> _EXERCISE GOAL_
Extract, without alteration, each line from the start of the listing to the line bearing "col = scene.collection".

> _SUPPLIED MATERIAL_
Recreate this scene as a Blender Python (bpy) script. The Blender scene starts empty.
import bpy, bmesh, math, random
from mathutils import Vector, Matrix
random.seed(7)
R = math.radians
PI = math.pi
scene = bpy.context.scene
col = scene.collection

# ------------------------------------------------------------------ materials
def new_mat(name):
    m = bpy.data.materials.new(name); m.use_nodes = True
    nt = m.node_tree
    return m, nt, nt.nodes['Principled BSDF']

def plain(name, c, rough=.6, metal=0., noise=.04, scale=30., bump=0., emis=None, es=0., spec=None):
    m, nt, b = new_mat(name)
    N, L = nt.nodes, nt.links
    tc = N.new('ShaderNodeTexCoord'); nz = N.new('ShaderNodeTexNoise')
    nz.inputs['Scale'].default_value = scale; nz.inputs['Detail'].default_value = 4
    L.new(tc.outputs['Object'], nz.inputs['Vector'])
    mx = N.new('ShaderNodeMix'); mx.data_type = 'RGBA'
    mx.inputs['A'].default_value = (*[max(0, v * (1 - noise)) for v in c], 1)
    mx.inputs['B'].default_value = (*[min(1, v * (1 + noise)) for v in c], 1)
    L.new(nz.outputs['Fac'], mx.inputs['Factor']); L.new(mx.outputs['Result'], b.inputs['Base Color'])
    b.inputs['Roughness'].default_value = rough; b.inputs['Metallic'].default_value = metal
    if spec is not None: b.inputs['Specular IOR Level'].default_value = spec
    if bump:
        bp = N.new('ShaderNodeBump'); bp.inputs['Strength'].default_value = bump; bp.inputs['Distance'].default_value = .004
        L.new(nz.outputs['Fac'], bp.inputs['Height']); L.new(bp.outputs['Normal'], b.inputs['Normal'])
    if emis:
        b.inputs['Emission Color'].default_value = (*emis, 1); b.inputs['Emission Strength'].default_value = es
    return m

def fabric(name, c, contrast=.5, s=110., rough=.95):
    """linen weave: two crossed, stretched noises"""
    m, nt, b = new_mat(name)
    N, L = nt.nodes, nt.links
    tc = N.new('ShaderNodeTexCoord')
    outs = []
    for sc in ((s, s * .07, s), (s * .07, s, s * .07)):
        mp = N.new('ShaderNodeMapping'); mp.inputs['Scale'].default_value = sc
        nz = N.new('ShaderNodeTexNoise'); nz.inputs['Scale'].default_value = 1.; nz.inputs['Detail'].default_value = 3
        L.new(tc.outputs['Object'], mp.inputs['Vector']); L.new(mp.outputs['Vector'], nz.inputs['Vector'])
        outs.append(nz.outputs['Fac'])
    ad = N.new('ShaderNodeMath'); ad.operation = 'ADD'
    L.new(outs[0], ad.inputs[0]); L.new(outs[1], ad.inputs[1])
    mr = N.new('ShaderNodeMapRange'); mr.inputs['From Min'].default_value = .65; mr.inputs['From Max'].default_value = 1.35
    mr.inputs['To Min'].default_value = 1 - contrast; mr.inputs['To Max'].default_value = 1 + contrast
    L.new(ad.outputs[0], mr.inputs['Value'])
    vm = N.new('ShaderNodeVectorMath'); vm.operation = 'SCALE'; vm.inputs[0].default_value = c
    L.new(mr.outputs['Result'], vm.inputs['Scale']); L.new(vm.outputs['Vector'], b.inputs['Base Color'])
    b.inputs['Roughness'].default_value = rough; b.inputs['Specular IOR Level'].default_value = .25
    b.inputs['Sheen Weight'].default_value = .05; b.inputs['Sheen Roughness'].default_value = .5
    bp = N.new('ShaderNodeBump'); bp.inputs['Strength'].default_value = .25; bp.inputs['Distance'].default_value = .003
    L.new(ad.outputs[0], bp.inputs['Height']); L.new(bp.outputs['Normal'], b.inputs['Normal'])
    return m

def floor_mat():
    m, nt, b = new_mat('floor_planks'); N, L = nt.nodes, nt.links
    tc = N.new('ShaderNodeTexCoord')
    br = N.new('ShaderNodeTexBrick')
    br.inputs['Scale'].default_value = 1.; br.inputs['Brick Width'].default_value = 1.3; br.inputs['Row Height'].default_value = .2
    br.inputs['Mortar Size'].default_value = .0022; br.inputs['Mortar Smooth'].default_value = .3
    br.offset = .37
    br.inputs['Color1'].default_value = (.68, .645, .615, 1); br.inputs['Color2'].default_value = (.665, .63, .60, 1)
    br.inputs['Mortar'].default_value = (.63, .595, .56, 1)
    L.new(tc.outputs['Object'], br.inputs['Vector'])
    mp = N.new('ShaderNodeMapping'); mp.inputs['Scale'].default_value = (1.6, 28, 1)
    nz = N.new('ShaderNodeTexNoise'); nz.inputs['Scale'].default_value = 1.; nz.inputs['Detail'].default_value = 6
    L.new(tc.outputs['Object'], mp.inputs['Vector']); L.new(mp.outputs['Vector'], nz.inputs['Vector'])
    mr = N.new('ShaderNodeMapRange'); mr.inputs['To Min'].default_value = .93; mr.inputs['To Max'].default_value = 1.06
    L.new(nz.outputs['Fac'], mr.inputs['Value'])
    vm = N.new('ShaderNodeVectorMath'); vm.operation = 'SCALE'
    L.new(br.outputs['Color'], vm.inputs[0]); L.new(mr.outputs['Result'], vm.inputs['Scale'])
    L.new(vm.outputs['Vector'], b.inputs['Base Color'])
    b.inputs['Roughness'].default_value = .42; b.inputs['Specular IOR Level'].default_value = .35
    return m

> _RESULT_
Recreate this scene as a Blender Python (bpy) script. The Blender scene starts empty.
import bpy, bmesh, math, random
from mathutils import Vector, Matrix
random.seed(7)
R = math.radians
PI = math.pi
scene = bpy.context.scene
col = scene.collection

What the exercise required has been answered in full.